Observadas essas premissas fundamentais, é importante frisar que nos contratos de edição musical é essencial estar expressa, sem restrições, a obrigatoriedade de se obter autorização prévia do autor para a utilização de sua obra em veiculações específicas, de tal sorte que ele possa exercitar plenamente o tal direito de seqüela, até pelo fato de os negócios em direito autoral serem sempre aperfeiçoados restritivamente. Por isso é que não se pode ferir o princípio da segurança dos negócios jurídicos.
A lesão
O Novo Código Civil introduz como norma codificada uma figura criada pretorianamente que se denomina lesão. Não por outra razão, o legislador inseriu no corpo da Lei Substantiva o artigo 157 que explicita o seguinte:
Artigo 157 – Ocorre a lesão quando uma pessoa, sob premente necessidade, ou por inexperiência, se obriga à prestação manifestamente desproporcional ao valor da prestação oposta.
Parágrafo 1º. Apreciam-se as prestações segundo os valores vigentes ao tempo em que foi celebrado o negócio jurídico.
Parágrafo 2º. Não se decretará a anulação do negócio, se for oferecido suplemento suficiente, ou se a parte favorecida concordar com a redução do proveito.
O Ato ílícito e do Abuso de Direito
É sempre necessário lembrar que os contratos de edição devem observar os princípios inicialmente mencionados e dizem respeito a uma compreensão mais ampla do que se denomina ato ilícito e abuso de direito, figuras sempre consagradas pelo direito brasileiro e que mereceram novo revestimento jurídico com a edição do novo Código. Assim, estão dimensionados no âmbito do Direito Civil:
Artigo 186 – Aquele que, por ação ou omissão voluntária, negligência ou imprudência, violar direito e causar dano a outrem, ainda que exclusivamente moral, comete ato ilícito.
Artigo 187 – Também comete ato ilícito o titular de um direito que, ao exercê-lo, excede manifestamente os limites impostos pelo seu fim econômico ou social, pela boa-fé ou pelos bons costumes.
Todas estas considerações servem para demonstrar que os contratos, sem exceção e, no caso em apreço os contratos de edição, devem guardar a observância dos limites impostos pela finalidade social, pela finalidade econômica, pela boa-fé e pelos bons costumes, sob pena de se inviabilizarem como negócio jurídico ou comportarem a revisibilidade do negócio jurídico que se praticou, intervindo o Estado-Juíz ou o árbitro para reestruturar a relação jurídica que estabeleceu em contrato, dando a cada um o que lhe pertence e evitando que se perpetue uma relação que possa onerar excessivamente uma das partes, desestabilizando a relação contratual.
Considerações finais
Em suma, a partir dos aspectos que comentamos aqui – Boa-fé objetiva; Finalidade Social dos Contratos; Estabilização da Comutatividade – para evitar a onerosidade excessiva; A lesão grave; O Ato Ilícito e o Abuso de Direito; e A revisibilidade Contratual, trouxemos à apreciação dos leitores deste segundo número do Informativo ABRAMUS, os princípios que foram introduzidos pelo Novo Código Civil e que afetam direitamente os contratos já celebrados e que tem execução continuada.
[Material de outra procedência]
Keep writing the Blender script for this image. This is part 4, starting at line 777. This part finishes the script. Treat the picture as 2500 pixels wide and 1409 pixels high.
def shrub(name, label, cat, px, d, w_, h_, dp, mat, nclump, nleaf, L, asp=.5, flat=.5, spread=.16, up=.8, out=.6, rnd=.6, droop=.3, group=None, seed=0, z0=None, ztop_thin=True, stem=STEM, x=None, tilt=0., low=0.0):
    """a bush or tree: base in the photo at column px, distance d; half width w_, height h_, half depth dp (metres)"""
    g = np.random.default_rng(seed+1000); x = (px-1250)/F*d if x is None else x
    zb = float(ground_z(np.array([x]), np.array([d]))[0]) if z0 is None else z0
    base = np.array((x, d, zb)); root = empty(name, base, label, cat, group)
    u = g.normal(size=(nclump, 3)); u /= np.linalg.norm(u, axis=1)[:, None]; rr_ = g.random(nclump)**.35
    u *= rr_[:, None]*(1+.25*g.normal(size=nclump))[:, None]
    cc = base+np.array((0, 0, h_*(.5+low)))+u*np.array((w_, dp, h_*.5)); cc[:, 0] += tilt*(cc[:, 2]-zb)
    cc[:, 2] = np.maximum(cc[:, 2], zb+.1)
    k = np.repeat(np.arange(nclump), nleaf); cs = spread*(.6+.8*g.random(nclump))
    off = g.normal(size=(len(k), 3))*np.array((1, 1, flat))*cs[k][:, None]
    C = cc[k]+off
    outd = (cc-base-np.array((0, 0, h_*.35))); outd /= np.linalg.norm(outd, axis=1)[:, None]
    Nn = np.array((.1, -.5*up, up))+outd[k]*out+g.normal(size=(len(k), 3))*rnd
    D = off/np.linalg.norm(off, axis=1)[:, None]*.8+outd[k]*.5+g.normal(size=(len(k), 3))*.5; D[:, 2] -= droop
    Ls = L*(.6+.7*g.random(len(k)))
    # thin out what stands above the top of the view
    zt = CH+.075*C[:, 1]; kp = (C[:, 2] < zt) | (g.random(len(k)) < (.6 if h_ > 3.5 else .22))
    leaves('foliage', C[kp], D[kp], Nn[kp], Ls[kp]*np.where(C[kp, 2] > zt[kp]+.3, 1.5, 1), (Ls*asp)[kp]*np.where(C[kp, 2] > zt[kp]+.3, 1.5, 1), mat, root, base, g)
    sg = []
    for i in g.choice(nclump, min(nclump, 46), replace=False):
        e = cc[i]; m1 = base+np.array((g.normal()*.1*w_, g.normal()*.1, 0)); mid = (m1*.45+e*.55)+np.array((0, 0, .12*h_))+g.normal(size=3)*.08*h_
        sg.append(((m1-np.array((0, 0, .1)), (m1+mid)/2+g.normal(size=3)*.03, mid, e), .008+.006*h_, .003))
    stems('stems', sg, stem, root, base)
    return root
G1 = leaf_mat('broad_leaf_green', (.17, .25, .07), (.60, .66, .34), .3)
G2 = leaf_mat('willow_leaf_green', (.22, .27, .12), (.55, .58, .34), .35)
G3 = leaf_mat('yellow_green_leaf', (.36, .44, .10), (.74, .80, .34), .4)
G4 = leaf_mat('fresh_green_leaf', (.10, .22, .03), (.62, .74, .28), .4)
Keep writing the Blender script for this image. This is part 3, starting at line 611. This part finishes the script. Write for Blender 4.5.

Nosso principal objetivo é demonstrar que o legislador brasileiro, ao tratar dos negócios jurídicos, cuidou de permear as relações sociais por cuidados inerentes às pactuações, não só para viabilizálas em sua concretitude plena, como para dimensionar com certeza e segurança os direitos de cada qual, evitando-se assim o enriquecimento ilícito de qualquer das partes, promovendo a equidade como imperativo de Justiça e a boa distribuição do Direito.